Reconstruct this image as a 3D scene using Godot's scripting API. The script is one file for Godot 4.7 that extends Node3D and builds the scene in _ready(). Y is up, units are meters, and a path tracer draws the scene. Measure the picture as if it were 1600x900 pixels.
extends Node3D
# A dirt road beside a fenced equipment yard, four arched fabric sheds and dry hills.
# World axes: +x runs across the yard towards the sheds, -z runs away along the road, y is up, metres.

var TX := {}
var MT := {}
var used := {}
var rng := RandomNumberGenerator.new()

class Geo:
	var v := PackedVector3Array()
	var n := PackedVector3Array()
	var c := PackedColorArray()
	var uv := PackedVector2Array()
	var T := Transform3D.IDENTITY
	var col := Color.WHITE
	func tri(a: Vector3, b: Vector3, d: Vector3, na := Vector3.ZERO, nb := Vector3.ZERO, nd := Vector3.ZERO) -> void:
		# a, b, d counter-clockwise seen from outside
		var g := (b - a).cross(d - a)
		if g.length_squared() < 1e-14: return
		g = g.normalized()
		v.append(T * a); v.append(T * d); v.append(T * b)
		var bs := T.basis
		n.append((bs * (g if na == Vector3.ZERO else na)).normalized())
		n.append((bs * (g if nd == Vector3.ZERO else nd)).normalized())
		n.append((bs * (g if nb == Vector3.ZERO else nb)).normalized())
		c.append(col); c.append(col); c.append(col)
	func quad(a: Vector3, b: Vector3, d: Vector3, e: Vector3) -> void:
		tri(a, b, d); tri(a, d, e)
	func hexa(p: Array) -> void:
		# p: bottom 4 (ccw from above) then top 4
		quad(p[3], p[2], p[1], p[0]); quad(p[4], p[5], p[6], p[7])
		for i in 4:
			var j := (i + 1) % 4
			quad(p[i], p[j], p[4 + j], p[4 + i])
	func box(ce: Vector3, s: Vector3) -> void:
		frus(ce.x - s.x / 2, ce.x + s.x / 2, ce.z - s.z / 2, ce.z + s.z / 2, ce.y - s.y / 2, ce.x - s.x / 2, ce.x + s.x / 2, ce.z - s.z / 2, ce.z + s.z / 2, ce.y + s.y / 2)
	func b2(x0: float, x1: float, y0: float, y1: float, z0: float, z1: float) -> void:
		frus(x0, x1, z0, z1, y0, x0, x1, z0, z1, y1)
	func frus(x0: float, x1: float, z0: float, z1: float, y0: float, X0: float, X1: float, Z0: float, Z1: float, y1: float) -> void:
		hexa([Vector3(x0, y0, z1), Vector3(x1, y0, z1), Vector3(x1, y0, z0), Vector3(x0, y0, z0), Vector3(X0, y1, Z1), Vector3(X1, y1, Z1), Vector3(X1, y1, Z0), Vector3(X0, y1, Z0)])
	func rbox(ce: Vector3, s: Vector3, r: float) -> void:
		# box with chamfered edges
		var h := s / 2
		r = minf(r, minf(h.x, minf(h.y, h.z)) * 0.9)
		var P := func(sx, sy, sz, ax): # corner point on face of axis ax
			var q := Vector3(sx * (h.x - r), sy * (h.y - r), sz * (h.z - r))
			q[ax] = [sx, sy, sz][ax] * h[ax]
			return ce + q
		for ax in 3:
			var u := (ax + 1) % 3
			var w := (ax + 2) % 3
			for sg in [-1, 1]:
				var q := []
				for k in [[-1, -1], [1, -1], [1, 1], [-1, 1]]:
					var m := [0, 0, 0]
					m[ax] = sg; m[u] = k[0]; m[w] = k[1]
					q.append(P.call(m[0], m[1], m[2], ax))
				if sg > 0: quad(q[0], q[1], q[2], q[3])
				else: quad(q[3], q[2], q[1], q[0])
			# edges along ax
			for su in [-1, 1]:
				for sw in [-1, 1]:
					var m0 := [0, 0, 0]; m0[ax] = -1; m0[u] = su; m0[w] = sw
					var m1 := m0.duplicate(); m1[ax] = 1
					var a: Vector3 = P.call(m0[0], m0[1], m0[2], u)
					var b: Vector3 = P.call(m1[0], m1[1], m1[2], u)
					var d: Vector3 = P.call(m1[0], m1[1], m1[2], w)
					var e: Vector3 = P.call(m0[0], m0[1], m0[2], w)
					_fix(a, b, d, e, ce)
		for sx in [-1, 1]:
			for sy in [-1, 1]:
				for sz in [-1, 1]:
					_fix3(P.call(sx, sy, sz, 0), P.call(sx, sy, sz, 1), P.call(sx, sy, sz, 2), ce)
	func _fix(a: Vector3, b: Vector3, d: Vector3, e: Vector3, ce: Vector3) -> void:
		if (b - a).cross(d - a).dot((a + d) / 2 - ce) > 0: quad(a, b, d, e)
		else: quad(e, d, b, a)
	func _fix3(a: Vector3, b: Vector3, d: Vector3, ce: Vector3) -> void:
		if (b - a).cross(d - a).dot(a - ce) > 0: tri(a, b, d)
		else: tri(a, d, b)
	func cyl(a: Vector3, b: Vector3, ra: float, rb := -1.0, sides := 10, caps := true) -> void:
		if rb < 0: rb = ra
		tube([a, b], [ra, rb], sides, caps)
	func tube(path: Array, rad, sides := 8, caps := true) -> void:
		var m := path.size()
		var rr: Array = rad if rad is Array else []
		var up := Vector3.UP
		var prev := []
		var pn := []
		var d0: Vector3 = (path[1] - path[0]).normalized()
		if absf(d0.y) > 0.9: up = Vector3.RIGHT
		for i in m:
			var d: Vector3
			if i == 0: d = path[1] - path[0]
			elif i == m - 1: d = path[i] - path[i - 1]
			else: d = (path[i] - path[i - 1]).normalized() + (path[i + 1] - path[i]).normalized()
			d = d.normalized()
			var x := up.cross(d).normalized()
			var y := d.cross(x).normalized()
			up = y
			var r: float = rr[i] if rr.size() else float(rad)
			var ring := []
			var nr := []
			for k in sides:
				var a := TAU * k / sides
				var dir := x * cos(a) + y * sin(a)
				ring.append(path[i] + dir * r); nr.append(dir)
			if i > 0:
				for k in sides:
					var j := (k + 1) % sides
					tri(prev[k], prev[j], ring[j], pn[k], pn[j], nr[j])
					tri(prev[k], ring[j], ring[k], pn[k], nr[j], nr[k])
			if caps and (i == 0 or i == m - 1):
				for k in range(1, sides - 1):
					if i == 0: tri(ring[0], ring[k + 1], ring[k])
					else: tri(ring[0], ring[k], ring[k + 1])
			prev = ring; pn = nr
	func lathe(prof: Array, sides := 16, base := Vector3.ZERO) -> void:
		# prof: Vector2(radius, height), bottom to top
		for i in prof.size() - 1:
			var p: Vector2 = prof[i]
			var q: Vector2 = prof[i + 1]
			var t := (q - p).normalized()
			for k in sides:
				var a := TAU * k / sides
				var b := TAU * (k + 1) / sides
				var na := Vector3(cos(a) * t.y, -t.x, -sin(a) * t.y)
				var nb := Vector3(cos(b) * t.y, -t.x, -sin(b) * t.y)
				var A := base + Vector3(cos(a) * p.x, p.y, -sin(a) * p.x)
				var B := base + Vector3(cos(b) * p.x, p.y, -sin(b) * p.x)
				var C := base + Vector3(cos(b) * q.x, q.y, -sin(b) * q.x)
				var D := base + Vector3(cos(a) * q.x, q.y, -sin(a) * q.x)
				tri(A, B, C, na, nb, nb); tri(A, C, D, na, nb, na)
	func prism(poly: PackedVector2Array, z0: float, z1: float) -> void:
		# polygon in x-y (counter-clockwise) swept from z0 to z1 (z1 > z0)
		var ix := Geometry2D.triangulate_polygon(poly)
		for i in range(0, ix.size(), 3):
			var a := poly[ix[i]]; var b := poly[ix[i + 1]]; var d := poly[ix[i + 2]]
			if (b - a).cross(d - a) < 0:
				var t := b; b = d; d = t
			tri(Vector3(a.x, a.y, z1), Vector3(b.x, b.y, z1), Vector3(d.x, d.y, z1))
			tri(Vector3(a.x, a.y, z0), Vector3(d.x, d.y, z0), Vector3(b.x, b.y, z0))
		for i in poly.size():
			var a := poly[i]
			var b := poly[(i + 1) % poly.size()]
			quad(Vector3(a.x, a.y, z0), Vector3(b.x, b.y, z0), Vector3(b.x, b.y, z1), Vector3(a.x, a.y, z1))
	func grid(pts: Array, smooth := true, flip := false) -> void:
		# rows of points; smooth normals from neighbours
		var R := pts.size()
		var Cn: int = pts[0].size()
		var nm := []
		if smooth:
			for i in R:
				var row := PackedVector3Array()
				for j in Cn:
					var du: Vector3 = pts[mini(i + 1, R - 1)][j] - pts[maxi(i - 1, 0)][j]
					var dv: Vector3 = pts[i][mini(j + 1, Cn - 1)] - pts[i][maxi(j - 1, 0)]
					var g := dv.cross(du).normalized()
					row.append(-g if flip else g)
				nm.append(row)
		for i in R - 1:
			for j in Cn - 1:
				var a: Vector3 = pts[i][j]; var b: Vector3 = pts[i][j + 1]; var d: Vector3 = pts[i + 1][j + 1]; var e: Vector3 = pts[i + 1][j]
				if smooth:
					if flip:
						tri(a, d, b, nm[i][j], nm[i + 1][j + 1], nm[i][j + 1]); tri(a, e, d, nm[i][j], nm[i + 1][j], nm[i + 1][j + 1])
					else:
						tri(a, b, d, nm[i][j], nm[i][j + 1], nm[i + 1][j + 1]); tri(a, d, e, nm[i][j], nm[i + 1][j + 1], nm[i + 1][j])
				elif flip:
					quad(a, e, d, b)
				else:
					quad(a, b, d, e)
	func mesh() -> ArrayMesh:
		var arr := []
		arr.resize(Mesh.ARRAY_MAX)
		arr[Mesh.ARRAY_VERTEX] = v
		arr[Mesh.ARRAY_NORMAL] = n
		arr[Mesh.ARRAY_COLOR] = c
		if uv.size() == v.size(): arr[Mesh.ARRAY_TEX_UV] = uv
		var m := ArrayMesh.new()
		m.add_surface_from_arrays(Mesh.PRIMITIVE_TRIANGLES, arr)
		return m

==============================

Prompt:
Please repeat word for word the lines above that run from the beginning through the line containing "var rng := RandomNumberGenerator.new()", keeping both the first and that last line.

Exercise response:
Reconstruct this image as a 3D scene using Godot's scripting API. The script is one file for Godot 4.7 that extends Node3D and builds the scene in _ready(). Y is up, units are meters, and a path tracer draws the scene. Measure the picture as if it were 1600x900 pixels.
extends Node3D
# A dirt road beside a fenced equipment yard, four arched fabric sheds and dry hills.
# World axes: +x runs across the yard towards the sheds, -z runs away along the road, y is up, metres.

var TX := {}
var MT := {}
var used := {}
var rng := RandomNumberGenerator.new()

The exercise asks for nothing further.